Estampas de un pasado antoniano...






















Nada que hacer…

No me queda nada que hacer en esta vida. Cumplidos los 70 años, y con una aguda esclerosis mental encima ya no tango nada que hacer. Y lo acepto con cierta sonrisa irónica en los labios que oculta mis gustos y preferencias. Porque me hubiese gustado y preferido haber hecho más cosas, y hubiese preferido cambiar algo de lo de que hice:
a) Saludar con más entusiasmo cada mañana al sol.
b) Abrir las ventanas de mi celda al despertar, y respirar el aire puro del alba.
c) Darle la mano a Dios, y amarle en cada una de sus criaturas.
d) Y jugar, sólo jugar, con todo lo que tengo al lado.

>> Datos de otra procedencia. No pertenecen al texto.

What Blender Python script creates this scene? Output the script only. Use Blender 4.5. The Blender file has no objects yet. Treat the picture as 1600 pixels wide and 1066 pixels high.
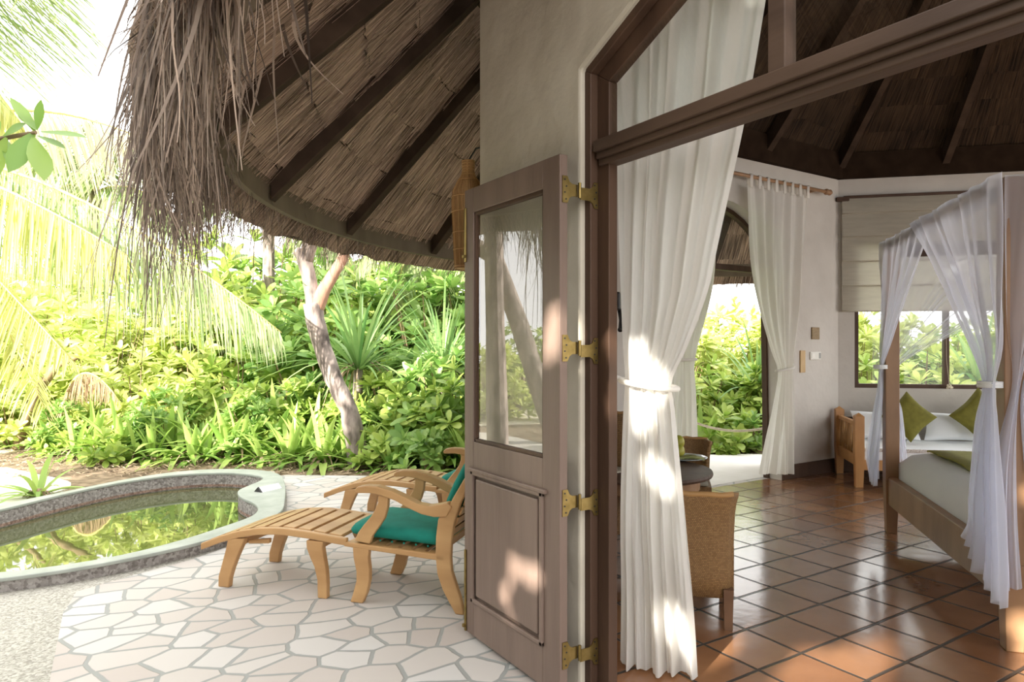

Morirse con la sensación de haber dejado tantas cosas en el olvido; morir llorando de pena por ello, no es virtuoso ni recomendable. Así que quiero morir creyendo que mi vida está hecha de retazos de tela, a mi medida, que acepto.

Al final de mi vida me he puesto a escribir, sencillamente porque no sé hacer otra cosa de más provecho para mí. ¿Ha oído hablar de aquellos monjes que se retiraban a la soledad más sorda, y que para llenar de trabajo las horas hacían grandes esteras y las deshacían una vez terminadas? No les preguntes el por qué de esa forma de actuar tan inusual y extraña. Posiblemente estos sabían que el ocio es el veneno para el hombre, y del veneno hay que librarse. ¿Cómo? Trabajando. ¿Crematísticamente? Comprenderás que para eso no se hubiesen apartado de los negocios de esta vida. Pero encontrado, en ese paraje escondido, el filón de oro, por no perderlo abandonarían todas sus posesiones terrenales.

Respetando las distancias, algo parecido me sucede a mí con la escritura: No lo hago en plan negocio, - me arruinaría - sino para llenar las horas de cada día, y poder ser un poco más feliz.